EXERCISE GOAL →
Will you print the material below without altering a single character?

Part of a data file

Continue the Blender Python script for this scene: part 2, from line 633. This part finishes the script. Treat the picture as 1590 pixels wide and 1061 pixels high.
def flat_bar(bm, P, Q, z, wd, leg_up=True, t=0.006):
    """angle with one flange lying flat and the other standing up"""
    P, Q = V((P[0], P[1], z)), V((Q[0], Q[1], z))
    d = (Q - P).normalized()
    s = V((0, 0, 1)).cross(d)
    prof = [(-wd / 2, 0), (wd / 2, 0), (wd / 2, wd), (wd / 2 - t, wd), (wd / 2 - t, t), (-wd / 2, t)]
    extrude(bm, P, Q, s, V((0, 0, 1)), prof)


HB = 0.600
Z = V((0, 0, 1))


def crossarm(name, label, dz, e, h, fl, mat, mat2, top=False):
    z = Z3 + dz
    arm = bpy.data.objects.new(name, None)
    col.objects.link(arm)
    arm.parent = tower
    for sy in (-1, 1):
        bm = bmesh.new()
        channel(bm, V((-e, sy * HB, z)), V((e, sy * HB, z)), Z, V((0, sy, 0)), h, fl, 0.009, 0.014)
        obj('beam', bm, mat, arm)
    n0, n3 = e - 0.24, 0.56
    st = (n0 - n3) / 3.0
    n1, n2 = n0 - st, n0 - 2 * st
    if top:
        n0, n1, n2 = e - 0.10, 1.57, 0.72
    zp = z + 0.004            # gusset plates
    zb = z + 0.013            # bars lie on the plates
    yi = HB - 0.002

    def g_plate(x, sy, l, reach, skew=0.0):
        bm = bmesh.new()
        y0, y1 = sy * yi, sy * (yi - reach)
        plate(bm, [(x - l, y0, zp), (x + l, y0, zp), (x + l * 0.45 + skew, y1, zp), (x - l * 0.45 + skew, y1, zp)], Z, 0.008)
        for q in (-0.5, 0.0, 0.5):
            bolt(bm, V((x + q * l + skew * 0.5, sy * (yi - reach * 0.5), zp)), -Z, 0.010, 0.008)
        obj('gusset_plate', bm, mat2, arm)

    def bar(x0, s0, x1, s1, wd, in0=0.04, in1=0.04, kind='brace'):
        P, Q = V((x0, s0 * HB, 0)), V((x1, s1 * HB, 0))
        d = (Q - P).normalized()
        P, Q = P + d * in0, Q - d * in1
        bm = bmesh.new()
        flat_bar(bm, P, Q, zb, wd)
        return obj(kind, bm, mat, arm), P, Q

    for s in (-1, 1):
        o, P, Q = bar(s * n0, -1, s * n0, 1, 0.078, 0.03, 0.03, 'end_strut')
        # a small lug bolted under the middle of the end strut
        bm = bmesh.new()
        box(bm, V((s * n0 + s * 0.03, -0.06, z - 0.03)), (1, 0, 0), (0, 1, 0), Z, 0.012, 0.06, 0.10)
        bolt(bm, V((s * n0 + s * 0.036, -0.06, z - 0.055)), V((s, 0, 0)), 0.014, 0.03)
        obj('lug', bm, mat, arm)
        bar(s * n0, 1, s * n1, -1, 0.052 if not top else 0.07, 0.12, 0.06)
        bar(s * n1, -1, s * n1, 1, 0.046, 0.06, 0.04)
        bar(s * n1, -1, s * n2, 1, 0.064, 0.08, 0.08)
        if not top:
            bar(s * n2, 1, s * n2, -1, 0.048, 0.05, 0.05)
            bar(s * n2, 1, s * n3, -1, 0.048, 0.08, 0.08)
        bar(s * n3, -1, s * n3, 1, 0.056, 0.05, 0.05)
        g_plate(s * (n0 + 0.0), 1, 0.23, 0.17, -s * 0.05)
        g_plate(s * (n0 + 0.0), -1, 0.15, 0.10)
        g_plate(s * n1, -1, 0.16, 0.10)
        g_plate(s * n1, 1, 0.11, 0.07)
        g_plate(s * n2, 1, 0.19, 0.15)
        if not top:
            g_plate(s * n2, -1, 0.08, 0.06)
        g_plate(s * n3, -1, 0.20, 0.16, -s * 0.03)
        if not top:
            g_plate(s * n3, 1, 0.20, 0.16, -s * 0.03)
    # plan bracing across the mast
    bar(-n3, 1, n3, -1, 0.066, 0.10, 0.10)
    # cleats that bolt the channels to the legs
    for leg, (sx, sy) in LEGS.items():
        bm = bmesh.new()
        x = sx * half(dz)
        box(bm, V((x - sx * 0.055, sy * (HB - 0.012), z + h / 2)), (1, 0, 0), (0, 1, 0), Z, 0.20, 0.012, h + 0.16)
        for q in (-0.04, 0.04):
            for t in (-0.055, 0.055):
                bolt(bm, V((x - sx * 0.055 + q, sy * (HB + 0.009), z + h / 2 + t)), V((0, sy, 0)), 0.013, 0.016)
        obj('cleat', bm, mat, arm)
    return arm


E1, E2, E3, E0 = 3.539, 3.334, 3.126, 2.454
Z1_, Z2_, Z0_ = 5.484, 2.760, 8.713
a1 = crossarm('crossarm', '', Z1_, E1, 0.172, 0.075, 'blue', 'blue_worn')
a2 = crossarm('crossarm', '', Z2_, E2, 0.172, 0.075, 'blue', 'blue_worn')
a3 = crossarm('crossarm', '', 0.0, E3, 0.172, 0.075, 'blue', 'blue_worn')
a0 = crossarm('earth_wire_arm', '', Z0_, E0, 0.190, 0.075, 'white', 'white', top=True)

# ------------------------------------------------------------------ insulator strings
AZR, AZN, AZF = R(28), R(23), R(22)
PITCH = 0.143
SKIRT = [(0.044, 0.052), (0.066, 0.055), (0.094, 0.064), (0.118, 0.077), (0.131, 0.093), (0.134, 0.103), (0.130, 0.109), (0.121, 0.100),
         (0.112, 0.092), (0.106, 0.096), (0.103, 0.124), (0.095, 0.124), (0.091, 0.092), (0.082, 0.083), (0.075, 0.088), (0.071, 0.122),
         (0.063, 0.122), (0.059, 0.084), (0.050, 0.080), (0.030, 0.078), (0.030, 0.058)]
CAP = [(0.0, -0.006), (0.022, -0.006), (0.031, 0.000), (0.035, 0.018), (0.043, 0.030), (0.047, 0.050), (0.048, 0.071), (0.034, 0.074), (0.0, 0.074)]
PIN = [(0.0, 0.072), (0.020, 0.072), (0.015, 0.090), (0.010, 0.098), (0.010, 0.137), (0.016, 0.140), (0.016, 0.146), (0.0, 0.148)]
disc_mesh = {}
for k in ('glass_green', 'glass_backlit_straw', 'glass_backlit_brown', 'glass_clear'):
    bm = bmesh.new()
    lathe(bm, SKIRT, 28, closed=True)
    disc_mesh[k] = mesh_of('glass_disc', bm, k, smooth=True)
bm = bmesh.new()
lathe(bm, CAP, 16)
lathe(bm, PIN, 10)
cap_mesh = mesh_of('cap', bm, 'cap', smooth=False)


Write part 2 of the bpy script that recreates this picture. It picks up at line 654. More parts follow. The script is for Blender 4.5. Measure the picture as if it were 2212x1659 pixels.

THE OUTPUT →
Continue the Blender Python script for this scene: part 2, from line 633. This part finishes the script. Treat the picture as 1590 pixels wide and 1061 pixels high.
def flat_bar(bm, P, Q, z, wd, leg_up=True, t=0.006):
    """angle with one flange lying flat and the other standing up"""
    P, Q = V((P[0], P[1], z)), V((Q[0], Q[1], z))
    d = (Q - P).normalized()
    s = V((0, 0, 1)).cross(d)
    prof = [(-wd / 2, 0), (wd / 2, 0), (wd / 2, wd), (wd / 2 - t, wd), (wd / 2 - t, t), (-wd / 2, t)]
    extrude(bm, P, Q, s, V((0, 0, 1)), prof)


HB = 0.600
Z = V((0, 0, 1))


def crossarm(name, label, dz, e, h, fl, mat, mat2, top=False):
    z = Z3 + dz
    arm = bpy.data.objects.new(name, None)
    col.objects.link(arm)
    arm.parent = tower
    for sy in (-1, 1):
        bm = bmesh.new()
        channel(bm, V((-e, sy * HB, z)), V((e, sy * HB, z)), Z, V((0, sy, 0)), h, fl, 0.009, 0.014)
        obj('beam', bm, mat, arm)
    n0, n3 = e - 0.24, 0.56
    st = (n0 - n3) / 3.0
    n1, n2 = n0 - st, n0 - 2 * st
    if top:
        n0, n1, n2 = e - 0.10, 1.57, 0.72
    zp = z + 0.004            # gusset plates
    zb = z + 0.013            # bars lie on the plates
    yi = HB - 0.002

    def g_plate(x, sy, l, reach, skew=0.0):
        bm = bmesh.new()
        y0, y1 = sy * yi, sy * (yi - reach)
        plate(bm, [(x - l, y0, zp), (x + l, y0, zp), (x + l * 0.45 + skew, y1, zp), (x - l * 0.45 + skew, y1, zp)], Z, 0.008)
        for q in (-0.5, 0.0, 0.5):
            bolt(bm, V((x + q * l + skew * 0.5, sy * (yi - reach * 0.5), zp)), -Z, 0.010, 0.008)
        obj('gusset_plate', bm, mat2, arm)

    def bar(x0, s0, x1, s1, wd, in0=0.04, in1=0.04, kind='brace'):
        P, Q = V((x0, s0 * HB, 0)), V((x1, s1 * HB, 0))
        d = (Q - P).normalized()
        P, Q = P + d * in0, Q - d * in1
        bm = bmesh.new()
        flat_bar(bm, P, Q, zb, wd)
        return obj(kind, bm, mat, arm), P, Q

    for s in (-1, 1):
        o, P, Q = bar(s * n0, -1, s * n0, 1, 0.078, 0.03, 0.03, 'end_strut')
        # a small lug bolted under the middle of the end strut
        bm = bmesh.new()
        box(bm, V((s * n0 + s * 0.03, -0.06, z - 0.03)), (1, 0, 0), (0, 1, 0), Z, 0.012, 0.06, 0.10)
        bolt(bm, V((s * n0 + s * 0.036, -0.06, z - 0.055)), V((s, 0, 0)), 0.014, 0.03)
        obj('lug', bm, mat, arm)
        bar(s * n0, 1, s * n1, -1, 0.052 if not top else 0.07, 0.12, 0.06)
        bar(s * n1, -1, s * n1, 1, 0.046, 0.06, 0.04)
        bar(s * n1, -1, s * n2, 1, 0.064, 0.08, 0.08)
        if not top:
            bar(s * n2, 1, s * n2, -1, 0.048, 0.05, 0.05)
            bar(s * n2, 1, s * n3, -1, 0.048, 0.08, 0.08)
        bar(s * n3, -1, s * n3, 1, 0.056, 0.05, 0.05)
        g_plate(s * (n0 + 0.0), 1, 0.23, 0.17, -s * 0.05)
        g_plate(s * (n0 + 0.0), -1, 0.15, 0.10)
        g_plate(s * n1, -1, 0.16, 0.10)
        g_plate(s * n1, 1, 0.11, 0.07)
        g_plate(s * n2, 1, 0.19, 0.15)
        if not top:
            g_plate(s * n2, -1, 0.08, 0.06)
        g_plate(s * n3, -1, 0.20, 0.16, -s * 0.03)
        if not top:
            g_plate(s * n3, 1, 0.20, 0.16, -s * 0.03)
    # plan bracing across the mast
    bar(-n3, 1, n3, -1, 0.066, 0.10, 0.10)
    # cleats that bolt the channels to the legs
    for leg, (sx, sy) in LEGS.items():
        bm = bmesh.new()
        x = sx * half(dz)
        box(bm, V((x - sx * 0.055, sy * (HB - 0.012), z + h / 2)), (1, 0, 0), (0, 1, 0), Z, 0.20, 0.012, h + 0.16)
        for q in (-0.04, 0.04):
            for t in (-0.055, 0.055):
                bolt(bm, V((x - sx * 0.055 + q, sy * (HB + 0.009), z + h / 2 + t)), V((0, sy, 0)), 0.013, 0.016)
        obj('cleat', bm, mat, arm)
    return arm


E1, E2, E3, E0 = 3.539, 3.334, 3.126, 2.454
Z1_, Z2_, Z0_ = 5.484, 2.760, 8.713
a1 = crossarm('crossarm', '', Z1_, E1, 0.172, 0.075, 'blue', 'blue_worn')
a2 = crossarm('crossarm', '', Z2_, E2, 0.172, 0.075, 'blue', 'blue_worn')
a3 = crossarm('crossarm', '', 0.0, E3, 0.172, 0.075, 'blue', 'blue_worn')
a0 = crossarm('earth_wire_arm', '', Z0_, E0, 0.190, 0.075, 'white', 'white', top=True)

# ------------------------------------------------------------------ insulator strings
AZR, AZN, AZF = R(28), R(23), R(22)
PITCH = 0.143
SKIRT = [(0.044, 0.052), (0.066, 0.055), (0.094, 0.064), (0.118, 0.077), (0.131, 0.093), (0.134, 0.103), (0.130, 0.109), (0.121, 0.100),
         (0.112, 0.092), (0.106, 0.096), (0.103, 0.124), (0.095, 0.124), (0.091, 0.092), (0.082, 0.083), (0.075, 0.088), (0.071, 0.122),
         (0.063, 0.122), (0.059, 0.084), (0.050, 0.080), (0.030, 0.078), (0.030, 0.058)]
CAP = [(0.0, -0.006), (0.022, -0.006), (0.031, 0.000), (0.035, 0.018), (0.043, 0.030), (0.047, 0.050), (0.048, 0.071), (0.034, 0.074), (0.0, 0.074)]
PIN = [(0.0, 0.072), (0.020, 0.072), (0.015, 0.090), (0.010, 0.098), (0.010, 0.137), (0.016, 0.140), (0.016, 0.146), (0.0, 0.148)]
disc_mesh = {}
for k in ('glass_green', 'glass_backlit_straw', 'glass_backlit_brown', 'glass_clear'):
    bm = bmesh.new()
    lathe(bm, SKIRT, 28, closed=True)
    disc_mesh[k] = mesh_of('glass_disc', bm, k, smooth=True)
bm = bmesh.new()
lathe(bm, CAP, 16)
lathe(bm, PIN, 10)
cap_mesh = mesh_of('cap', bm, 'cap', smooth=False)


Write part 2 of the bpy script that recreates this picture. It picks up at line 654. More parts follow. The script is for Blender 4.5. Measure the picture as if it were 2212x1659 pixels.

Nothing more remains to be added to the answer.